Work to be completed
Compute the number of lines that include the string "Python", then output that number and nothing else.

Records provided
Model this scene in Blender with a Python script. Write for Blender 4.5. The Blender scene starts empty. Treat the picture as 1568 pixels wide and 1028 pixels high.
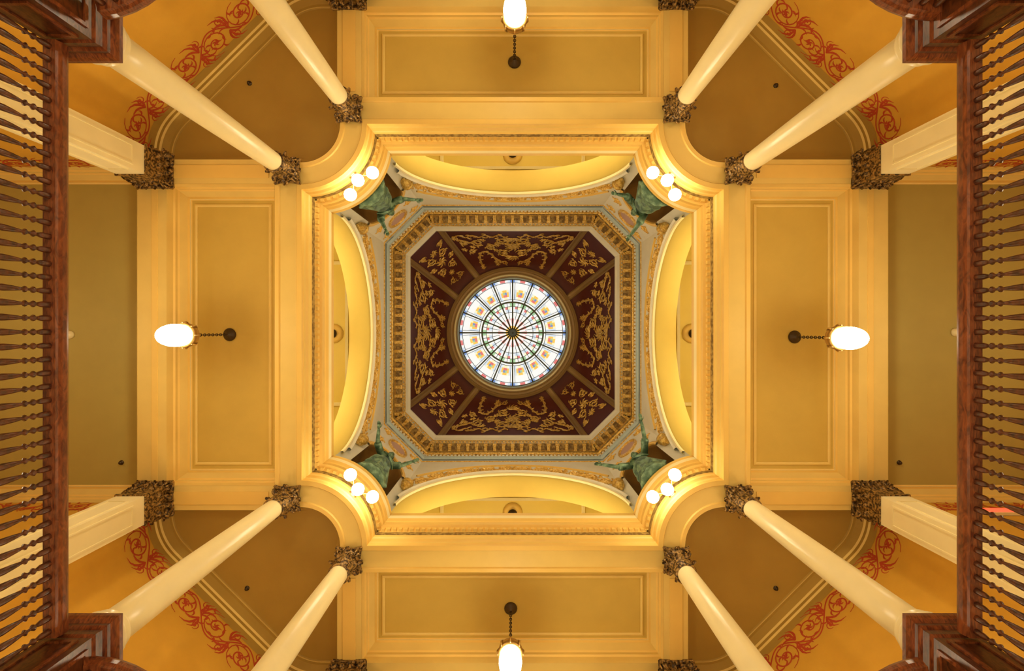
import bpy, bmesh, math, random
from math import pi, sin, cos, sqrt, atan2, radians
from mathutils import Vector, Matrix
random.seed(4)
S=bpy.context.scene
# ------------------------------------------------------------------ materials
def M(name,col,rough=.5,metal=0,var=.08,scale=2.5,bump=0.0,emit=0,col2=None,bscale=40,ecol=None):
    m=bpy.data.materials.new(name); m.use_nodes=True
    nt=m.node_tree; b=nt.nodes['Principled BSDF']
    tc=nt.nodes.new('ShaderNodeTexCoord'); no=nt.nodes.new('ShaderNodeTexNoise')
    no.inputs['Scale'].default_value=scale; no.inputs['Detail'].default_value=4
    nt.links.new(tc.outputs['Object'],no.inputs['Vector'])
    mx=nt.nodes.new('ShaderNodeMix'); mx.data_type='RGBA'
    c1=[max(0,c*(1-var)) for c in col]; c2=[min(1,c*(1+var)) for c in col] if col2 is None else col2
    mx.inputs[6].default_value=(*c1,1) if col2 is None else (*col,1); mx.inputs[7].default_value=(*c2,1)
    if col2 is not None:
        r=nt.nodes.new('ShaderNodeValToRGB'); r.color_ramp.elements[0].position=.42; r.color_ramp.elements[1].position=.6
        nt.links.new(no.outputs['Fac'],r.inputs['Fac']); nt.links.new(r.outputs['Color'],mx.inputs[0])
    else: nt.links.new(no.outputs['Fac'],mx.inputs[0])
    nt.links.new(mx.outputs[2],b.inputs['Base Color'])
    b.inputs['Roughness'].default_value=rough; b.inputs['Metallic'].default_value=metal
    if rough>.35 and metal==0: b.inputs['Specular IOR Level'].default_value=.25
    if bump:
        n2=nt.nodes.new('ShaderNodeTexNoise'); n2.inputs['Scale'].default_value=bscale
        nt.links.new(tc.outputs['Object'],n2.inputs['Vector'])
        bp=nt.nodes.new('ShaderNodeBump'); bp.inputs['Strength'].default_value=bump; bp.inputs['Distance'].default_value=.02
        nt.links.new(n2.outputs['Fac'],bp.inputs['Height']); nt.links.new(bp.outputs['Normal'],b.inputs['Normal'])
    if emit:
        b.inputs['Emission Color'].default_value=(*(ecol or col),1); b.inputs['Emission Strength'].default_value=emit
        if name.startswith('glass') or name.startswith('exit'): m.cycles.emission_sampling='NONE'
    return m
def WOOD(name,c1,c2):
    m=bpy.data.materials.new(name); m.use_nodes=True; nt=m.node_tree; b=nt.nodes['Principled BSDF']
    tc=nt.nodes.new('ShaderNodeTexCoord'); mp=nt.nodes.new('ShaderNodeMapping'); mp.inputs['Scale'].default_value=(14,2.2,5)
    no=nt.nodes.new('ShaderNodeTexNoise'); no.inputs['Scale'].default_value=3; no.inputs['Detail'].default_value=8; no.inputs['Distortion'].default_value=1.2
    r=nt.nodes.new('ShaderNodeValToRGB'); r.color_ramp.elements[0].color=(*c1,1); r.color_ramp.elements[1].color=(*c2,1)
    r.color_ramp.elements[0].position=.35; r.color_ramp.elements[1].position=.68
    nt.links.new(tc.outputs['Object'],mp.inputs['Vector']); nt.links.new(mp.outputs[0],no.inputs['Vector'])
    nt.links.new(no.outputs['Fac'],r.inputs['Fac']); nt.links.new(r.outputs['Color'],b.inputs['Base Color'])
    b.inputs['Roughness'].default_value=.28
    return m
cream =M('cream_enamel',(.92,.81,.46),.28)
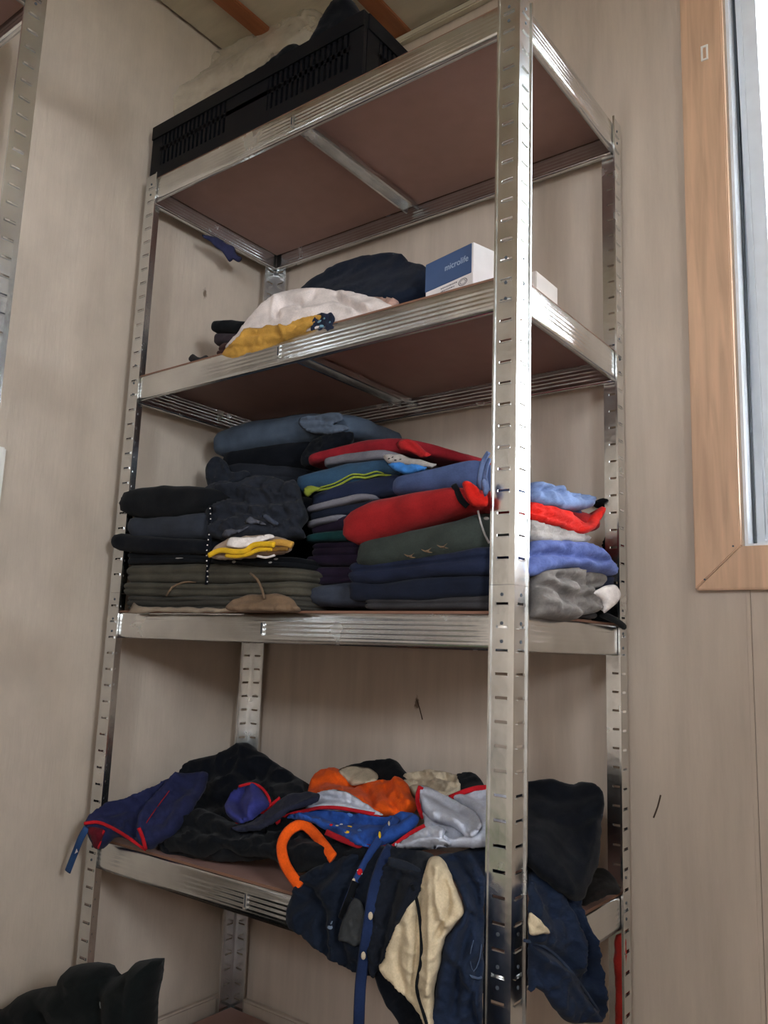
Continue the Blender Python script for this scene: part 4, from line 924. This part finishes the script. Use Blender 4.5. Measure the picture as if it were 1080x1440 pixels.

Response to the exercise
2